Player First Downs First Down Percentage (40+ catches)
Mike Evans 62 84.9%
Next Best Receiver 50 78.6%
Difference 12 6.3%

There are those who’ve criticized Evans for his low 55.3-percent catch rate, but they’re missing the point because he’s playing a different game than everyone else. He almost never goes underneath and takes what the defence is giving—he takes chunks of yards in the teeth of the secondary. With that modus operandi, you simply can’t be as efficient as a Brown or a Demaryius Thomas, who make a fair amount of their money on bubble screens.

Of the 40 top receivers in the league, only one—Terrelle Pryor Sr.—has fewer yards after the catch than Evans. While this can be seen as an indictment of his elusiveness, it’s really revealing as to the style he plays. Evans lives neither in front nor behind defences, he lives above them making catch after catch in rush-hour traffic.

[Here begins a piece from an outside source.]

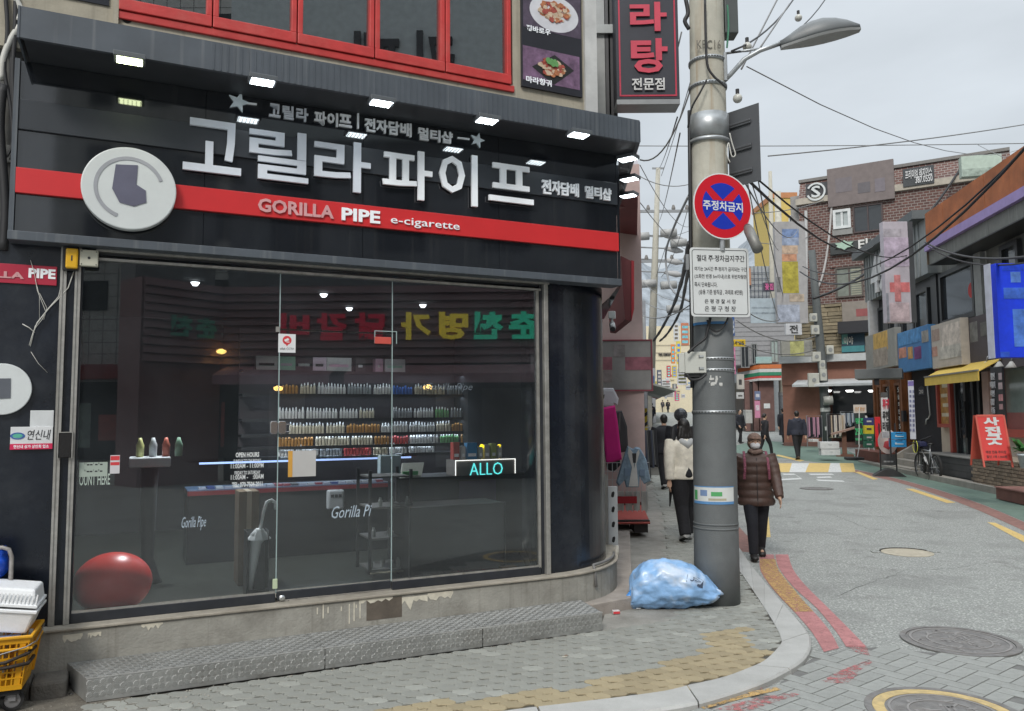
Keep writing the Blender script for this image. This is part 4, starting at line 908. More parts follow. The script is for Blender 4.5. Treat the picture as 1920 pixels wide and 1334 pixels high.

Playing on a team on the bitter frontier of relevance, it’s difficult for Evans to get his due. However, this season he’s made the leap from talented to elite. At this moment he’s the ultimate schoolyard receiver; and his young quarterback is showing himself to be a worthy dancing partner with plays like this one against the Carolina Panthers:

Football is an extremely complicated game, and countless strategies have been concocted over the decades to figure out the best way to score points. Dirk Koetter and the Buccaneers are not master strategists or revolutionary thinkers, but they seemed to have stumbled upon one of the better methods yet conceived: Just throw Mike Evans the ball.